REQUIRED TASK: Note how many lines hold "Python" and report that number by itself.
######
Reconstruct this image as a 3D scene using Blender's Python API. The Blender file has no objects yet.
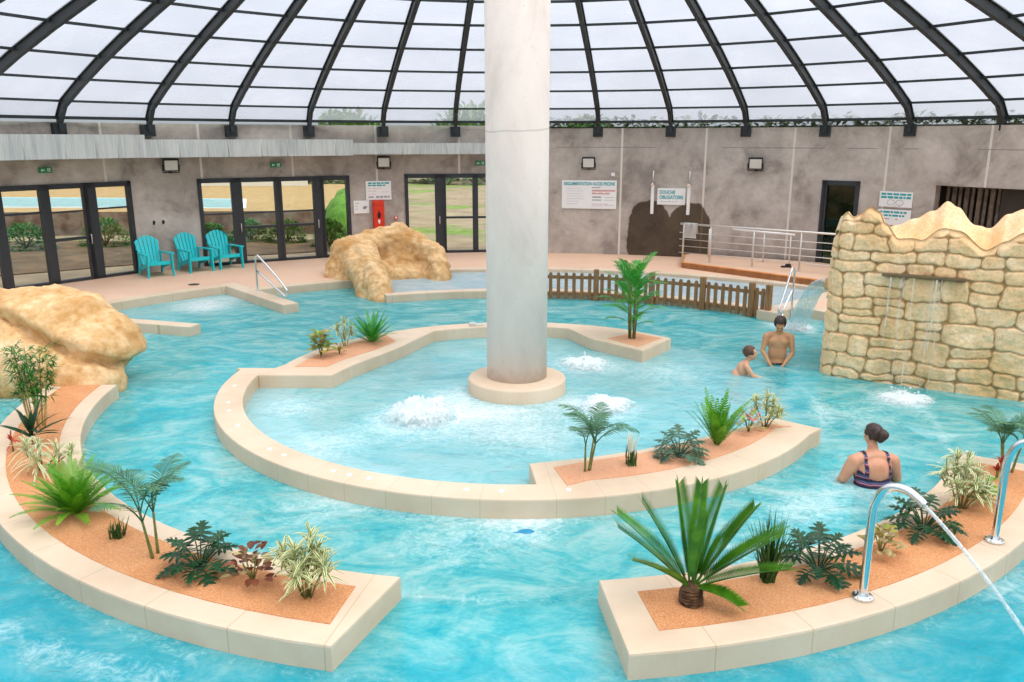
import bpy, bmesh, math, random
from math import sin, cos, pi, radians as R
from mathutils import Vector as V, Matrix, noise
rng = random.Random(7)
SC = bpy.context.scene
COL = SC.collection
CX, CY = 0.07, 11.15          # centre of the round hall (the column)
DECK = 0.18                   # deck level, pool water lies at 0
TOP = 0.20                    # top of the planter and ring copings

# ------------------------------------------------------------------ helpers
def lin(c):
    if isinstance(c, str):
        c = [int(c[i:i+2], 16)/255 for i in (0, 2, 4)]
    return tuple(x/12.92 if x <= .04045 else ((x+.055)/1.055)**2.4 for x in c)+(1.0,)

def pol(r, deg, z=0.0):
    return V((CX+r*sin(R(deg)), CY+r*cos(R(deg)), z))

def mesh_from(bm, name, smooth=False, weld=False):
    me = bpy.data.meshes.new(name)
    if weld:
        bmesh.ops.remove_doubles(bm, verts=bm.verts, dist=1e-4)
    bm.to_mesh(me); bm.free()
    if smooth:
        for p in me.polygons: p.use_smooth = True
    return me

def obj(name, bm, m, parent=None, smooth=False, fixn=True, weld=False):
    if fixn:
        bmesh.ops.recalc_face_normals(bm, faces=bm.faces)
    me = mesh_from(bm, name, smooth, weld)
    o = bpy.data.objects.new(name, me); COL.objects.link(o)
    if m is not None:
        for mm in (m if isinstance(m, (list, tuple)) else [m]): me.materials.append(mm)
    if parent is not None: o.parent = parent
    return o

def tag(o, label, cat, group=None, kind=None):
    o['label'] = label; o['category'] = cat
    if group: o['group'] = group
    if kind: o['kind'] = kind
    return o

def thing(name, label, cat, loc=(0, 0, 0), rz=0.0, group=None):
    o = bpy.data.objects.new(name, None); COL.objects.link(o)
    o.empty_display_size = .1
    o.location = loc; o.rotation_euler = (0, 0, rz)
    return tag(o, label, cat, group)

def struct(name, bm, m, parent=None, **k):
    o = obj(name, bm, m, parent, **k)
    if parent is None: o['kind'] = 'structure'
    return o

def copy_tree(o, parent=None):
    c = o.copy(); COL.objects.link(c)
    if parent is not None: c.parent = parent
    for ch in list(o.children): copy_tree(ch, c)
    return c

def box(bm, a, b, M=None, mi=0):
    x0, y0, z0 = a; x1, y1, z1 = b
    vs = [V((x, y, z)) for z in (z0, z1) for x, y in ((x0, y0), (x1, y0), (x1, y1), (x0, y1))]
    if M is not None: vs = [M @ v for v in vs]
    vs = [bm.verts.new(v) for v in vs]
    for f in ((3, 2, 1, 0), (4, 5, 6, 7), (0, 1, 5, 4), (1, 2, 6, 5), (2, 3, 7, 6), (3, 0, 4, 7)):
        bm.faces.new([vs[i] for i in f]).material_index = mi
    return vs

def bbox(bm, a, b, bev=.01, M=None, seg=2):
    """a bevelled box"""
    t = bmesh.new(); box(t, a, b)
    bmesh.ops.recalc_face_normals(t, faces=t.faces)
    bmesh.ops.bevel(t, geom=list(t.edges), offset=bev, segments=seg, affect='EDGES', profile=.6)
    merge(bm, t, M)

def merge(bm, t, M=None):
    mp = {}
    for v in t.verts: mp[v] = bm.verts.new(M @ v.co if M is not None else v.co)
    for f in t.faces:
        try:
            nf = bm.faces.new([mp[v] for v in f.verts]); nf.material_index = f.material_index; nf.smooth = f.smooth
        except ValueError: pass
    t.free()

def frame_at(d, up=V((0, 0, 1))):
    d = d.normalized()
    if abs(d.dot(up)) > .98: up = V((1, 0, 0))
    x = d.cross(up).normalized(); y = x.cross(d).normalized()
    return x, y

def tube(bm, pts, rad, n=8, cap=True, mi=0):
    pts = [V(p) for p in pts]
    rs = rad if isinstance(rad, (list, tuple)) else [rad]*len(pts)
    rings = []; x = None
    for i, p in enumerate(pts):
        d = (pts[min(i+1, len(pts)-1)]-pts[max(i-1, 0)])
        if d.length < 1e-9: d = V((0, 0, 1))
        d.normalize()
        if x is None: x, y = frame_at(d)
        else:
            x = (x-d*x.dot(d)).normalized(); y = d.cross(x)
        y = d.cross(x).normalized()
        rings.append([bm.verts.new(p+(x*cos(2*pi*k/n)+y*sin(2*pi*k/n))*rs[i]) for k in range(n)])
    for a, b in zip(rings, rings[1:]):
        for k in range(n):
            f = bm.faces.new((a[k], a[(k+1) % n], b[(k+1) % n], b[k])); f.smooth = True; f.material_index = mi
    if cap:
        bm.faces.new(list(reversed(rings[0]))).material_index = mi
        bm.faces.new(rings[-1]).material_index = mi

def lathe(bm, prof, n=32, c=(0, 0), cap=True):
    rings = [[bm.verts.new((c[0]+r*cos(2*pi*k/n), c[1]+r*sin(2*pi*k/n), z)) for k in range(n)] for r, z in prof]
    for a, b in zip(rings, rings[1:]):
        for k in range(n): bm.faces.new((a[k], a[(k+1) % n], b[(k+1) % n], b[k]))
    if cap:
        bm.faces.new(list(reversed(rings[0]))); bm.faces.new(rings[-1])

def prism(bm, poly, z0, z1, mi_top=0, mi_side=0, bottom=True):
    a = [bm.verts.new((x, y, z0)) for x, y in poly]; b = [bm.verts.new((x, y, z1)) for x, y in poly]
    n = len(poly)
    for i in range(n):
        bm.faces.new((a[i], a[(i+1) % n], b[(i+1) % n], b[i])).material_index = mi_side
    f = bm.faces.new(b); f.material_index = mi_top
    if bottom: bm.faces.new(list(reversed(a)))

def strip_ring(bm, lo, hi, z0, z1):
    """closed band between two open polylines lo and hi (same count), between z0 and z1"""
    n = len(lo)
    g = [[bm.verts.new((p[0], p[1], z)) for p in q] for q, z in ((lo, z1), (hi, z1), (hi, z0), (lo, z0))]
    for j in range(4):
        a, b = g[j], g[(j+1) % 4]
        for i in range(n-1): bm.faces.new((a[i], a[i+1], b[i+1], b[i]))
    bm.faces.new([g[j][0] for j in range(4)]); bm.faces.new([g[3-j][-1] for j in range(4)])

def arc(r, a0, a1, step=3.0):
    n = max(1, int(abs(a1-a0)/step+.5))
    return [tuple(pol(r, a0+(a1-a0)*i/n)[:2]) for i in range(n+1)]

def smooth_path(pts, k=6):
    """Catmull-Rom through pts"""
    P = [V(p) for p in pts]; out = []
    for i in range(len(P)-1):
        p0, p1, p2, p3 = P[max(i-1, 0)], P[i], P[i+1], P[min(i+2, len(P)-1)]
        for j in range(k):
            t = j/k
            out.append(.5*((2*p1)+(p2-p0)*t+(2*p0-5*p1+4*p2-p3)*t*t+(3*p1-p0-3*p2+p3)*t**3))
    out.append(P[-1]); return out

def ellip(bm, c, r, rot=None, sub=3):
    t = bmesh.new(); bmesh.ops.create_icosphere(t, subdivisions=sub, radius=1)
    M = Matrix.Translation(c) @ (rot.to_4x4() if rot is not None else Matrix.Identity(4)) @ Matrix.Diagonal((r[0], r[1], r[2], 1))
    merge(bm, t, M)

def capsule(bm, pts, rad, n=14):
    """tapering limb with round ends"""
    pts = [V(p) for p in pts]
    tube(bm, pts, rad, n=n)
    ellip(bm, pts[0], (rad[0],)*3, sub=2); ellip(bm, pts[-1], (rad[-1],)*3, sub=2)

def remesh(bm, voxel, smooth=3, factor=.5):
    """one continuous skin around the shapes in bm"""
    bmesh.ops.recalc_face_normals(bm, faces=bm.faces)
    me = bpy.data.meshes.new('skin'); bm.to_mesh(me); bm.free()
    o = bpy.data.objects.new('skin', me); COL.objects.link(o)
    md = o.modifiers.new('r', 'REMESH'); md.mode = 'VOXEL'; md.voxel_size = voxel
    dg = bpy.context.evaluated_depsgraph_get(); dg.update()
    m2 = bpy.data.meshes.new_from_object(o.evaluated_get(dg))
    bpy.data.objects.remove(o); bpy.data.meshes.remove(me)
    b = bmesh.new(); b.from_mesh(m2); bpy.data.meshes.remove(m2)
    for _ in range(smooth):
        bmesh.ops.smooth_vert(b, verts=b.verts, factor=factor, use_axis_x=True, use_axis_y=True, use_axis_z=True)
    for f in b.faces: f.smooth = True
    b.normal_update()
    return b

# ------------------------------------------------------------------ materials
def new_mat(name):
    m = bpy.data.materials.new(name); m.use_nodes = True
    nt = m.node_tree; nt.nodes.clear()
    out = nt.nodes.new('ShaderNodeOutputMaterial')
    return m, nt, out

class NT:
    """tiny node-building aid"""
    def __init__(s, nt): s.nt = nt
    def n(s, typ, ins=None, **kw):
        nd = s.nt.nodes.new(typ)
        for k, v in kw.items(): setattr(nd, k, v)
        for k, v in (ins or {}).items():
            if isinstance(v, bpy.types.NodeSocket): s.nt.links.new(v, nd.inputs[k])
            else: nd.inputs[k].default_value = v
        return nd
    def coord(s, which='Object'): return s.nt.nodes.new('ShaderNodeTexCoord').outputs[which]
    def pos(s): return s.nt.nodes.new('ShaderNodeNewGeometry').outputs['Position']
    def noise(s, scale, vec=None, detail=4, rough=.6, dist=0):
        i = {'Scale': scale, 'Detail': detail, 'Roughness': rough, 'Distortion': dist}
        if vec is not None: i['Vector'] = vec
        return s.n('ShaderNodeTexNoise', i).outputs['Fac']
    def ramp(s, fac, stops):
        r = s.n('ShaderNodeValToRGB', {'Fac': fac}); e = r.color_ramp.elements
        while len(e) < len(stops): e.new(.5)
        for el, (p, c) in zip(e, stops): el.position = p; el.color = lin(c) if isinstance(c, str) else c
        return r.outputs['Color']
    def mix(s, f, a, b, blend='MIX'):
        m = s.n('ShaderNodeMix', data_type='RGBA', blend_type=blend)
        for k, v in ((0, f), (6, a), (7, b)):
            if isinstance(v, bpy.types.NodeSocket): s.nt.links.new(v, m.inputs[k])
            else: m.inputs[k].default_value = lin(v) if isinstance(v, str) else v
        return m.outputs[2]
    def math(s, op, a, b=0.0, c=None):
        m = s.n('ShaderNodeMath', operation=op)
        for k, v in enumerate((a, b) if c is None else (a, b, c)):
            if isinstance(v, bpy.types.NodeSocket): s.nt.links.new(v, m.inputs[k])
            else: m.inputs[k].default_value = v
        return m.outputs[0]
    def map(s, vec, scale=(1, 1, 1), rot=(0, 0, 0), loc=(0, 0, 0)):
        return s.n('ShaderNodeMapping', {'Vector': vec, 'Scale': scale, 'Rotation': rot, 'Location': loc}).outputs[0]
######
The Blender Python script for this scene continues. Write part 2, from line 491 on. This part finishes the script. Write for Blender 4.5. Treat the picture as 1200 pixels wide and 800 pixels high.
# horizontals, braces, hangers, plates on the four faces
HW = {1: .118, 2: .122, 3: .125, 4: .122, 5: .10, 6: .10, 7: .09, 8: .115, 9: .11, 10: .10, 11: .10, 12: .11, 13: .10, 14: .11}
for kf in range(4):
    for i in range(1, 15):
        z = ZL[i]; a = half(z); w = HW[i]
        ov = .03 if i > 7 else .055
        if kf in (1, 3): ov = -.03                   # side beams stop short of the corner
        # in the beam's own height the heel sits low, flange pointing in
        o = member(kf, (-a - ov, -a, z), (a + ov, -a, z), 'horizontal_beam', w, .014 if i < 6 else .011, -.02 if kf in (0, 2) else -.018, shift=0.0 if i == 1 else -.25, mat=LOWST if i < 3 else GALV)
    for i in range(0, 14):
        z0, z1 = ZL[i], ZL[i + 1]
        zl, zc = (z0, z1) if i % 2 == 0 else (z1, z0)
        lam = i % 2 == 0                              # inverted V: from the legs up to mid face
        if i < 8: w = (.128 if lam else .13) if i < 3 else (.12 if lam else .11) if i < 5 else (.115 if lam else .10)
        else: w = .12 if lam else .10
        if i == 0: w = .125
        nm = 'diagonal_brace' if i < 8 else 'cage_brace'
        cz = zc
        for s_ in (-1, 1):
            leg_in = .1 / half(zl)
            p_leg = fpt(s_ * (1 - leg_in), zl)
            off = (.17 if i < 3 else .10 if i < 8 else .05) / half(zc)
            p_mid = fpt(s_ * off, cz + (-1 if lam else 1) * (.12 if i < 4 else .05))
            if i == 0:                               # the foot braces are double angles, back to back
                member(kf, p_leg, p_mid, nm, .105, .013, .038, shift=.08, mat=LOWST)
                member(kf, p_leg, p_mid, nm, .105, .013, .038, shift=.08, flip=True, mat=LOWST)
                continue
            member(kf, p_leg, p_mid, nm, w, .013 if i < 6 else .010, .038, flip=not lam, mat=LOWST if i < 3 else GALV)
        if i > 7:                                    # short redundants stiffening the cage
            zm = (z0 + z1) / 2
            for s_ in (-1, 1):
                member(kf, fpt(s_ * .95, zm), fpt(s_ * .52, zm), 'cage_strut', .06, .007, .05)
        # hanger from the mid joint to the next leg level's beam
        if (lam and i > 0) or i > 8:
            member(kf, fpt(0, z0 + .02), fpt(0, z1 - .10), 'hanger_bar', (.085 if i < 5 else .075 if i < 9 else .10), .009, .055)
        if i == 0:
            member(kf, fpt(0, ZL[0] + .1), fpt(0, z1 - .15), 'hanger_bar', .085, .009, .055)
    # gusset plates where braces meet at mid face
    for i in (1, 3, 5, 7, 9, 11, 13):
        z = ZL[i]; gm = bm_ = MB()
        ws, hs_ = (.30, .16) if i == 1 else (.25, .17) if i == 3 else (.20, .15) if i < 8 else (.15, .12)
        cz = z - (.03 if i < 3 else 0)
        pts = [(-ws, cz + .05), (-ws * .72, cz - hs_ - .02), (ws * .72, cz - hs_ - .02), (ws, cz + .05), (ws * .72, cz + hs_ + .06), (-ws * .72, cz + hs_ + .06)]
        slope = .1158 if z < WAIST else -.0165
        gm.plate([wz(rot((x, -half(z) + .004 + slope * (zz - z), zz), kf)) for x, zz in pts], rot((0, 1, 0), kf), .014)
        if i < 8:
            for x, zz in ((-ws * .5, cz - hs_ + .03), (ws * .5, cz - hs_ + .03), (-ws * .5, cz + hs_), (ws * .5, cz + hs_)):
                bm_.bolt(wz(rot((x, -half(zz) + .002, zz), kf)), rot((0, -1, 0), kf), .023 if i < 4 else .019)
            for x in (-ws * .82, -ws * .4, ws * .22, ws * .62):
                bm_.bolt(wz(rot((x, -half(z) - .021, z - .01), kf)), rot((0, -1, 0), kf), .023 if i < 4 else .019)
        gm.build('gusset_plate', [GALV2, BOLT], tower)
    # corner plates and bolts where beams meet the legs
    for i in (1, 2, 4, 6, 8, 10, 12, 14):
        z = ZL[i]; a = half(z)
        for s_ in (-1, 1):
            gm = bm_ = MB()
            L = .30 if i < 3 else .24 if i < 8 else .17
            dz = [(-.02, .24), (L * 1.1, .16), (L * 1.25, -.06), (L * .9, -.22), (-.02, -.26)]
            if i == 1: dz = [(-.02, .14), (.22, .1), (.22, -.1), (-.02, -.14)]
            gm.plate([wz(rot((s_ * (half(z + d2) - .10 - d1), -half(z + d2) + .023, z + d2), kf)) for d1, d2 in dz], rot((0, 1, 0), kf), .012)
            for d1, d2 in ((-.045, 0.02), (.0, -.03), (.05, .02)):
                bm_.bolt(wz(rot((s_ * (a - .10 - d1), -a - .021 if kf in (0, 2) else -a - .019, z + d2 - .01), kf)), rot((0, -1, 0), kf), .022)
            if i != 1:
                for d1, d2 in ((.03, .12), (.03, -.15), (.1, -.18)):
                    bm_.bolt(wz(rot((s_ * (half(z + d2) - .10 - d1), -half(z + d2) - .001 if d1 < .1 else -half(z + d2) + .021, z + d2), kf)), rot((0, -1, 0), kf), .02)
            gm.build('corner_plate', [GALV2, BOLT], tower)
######
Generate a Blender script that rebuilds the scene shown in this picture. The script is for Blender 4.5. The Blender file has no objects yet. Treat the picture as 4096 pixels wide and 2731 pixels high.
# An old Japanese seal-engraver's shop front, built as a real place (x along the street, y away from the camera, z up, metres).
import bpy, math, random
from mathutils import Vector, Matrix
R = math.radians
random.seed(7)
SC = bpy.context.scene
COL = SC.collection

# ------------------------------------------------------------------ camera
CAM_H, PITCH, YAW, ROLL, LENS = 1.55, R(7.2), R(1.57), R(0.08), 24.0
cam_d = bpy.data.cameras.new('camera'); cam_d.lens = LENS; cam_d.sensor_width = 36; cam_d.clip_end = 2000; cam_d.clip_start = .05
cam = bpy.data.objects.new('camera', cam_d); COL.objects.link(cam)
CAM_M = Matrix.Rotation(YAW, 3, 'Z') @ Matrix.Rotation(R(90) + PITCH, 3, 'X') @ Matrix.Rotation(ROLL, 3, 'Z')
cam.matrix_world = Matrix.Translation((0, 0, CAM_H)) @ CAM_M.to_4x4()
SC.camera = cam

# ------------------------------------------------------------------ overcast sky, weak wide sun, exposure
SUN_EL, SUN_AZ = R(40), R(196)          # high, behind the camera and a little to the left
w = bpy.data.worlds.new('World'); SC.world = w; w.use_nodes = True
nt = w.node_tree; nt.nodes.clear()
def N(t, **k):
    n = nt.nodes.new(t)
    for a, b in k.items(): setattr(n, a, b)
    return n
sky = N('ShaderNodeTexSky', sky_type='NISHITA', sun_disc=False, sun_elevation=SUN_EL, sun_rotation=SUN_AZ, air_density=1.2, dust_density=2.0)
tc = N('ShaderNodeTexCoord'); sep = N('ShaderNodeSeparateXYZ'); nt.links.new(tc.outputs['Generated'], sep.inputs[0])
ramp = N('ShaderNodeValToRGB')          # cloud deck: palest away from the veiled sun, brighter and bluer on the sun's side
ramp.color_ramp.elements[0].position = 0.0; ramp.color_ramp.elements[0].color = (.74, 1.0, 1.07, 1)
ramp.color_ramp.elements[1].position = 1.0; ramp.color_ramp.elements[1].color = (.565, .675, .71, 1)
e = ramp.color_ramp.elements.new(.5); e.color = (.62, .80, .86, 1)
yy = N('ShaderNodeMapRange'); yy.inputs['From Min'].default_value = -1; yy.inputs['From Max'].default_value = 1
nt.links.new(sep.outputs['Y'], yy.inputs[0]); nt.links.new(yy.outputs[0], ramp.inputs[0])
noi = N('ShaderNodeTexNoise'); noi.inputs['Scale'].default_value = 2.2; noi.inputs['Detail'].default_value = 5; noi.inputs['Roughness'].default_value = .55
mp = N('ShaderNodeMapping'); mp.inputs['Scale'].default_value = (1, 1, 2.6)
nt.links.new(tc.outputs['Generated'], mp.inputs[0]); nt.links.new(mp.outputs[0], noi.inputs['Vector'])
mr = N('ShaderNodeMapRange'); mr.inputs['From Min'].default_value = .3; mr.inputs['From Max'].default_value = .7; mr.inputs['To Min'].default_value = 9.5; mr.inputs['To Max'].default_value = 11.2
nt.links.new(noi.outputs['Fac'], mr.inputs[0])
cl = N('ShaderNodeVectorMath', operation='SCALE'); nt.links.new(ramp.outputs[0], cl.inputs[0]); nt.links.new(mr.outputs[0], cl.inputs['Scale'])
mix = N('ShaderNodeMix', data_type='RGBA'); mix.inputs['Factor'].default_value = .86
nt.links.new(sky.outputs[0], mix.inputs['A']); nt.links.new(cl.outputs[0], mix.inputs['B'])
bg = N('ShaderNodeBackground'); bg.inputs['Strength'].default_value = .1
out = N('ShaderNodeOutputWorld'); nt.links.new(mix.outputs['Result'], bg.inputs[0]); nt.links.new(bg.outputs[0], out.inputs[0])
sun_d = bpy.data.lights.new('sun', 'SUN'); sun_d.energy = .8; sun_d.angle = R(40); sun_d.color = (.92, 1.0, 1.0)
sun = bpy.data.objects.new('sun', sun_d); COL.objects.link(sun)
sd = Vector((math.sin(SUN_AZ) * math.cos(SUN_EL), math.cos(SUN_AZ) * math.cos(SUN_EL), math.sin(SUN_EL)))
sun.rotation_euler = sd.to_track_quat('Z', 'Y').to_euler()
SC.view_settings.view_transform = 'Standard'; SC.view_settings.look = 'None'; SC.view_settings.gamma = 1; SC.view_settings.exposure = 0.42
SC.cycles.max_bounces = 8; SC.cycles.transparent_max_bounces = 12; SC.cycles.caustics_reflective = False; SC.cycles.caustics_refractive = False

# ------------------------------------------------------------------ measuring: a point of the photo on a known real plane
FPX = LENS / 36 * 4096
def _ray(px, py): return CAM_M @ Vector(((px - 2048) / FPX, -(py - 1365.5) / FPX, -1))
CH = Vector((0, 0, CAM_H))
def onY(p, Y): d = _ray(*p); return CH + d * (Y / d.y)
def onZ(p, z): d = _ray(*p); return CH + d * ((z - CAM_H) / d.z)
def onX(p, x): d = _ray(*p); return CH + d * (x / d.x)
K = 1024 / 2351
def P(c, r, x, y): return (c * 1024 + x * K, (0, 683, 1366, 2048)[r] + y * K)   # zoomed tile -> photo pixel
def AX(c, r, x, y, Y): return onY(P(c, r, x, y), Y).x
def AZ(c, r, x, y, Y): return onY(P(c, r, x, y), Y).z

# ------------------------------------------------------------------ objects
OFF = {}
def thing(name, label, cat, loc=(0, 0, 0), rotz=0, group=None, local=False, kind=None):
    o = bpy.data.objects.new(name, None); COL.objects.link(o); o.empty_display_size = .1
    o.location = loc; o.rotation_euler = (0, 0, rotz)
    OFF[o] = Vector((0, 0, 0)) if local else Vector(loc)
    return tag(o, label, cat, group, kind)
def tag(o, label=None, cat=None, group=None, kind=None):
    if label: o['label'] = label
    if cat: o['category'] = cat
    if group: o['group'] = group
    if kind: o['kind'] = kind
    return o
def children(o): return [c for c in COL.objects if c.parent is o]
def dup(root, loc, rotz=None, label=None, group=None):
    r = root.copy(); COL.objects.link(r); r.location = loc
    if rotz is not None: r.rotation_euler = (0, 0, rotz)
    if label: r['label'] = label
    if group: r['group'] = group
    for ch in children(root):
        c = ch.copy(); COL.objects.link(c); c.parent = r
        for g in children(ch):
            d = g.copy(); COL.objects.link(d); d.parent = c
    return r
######
SOLVED PROBLEM: 2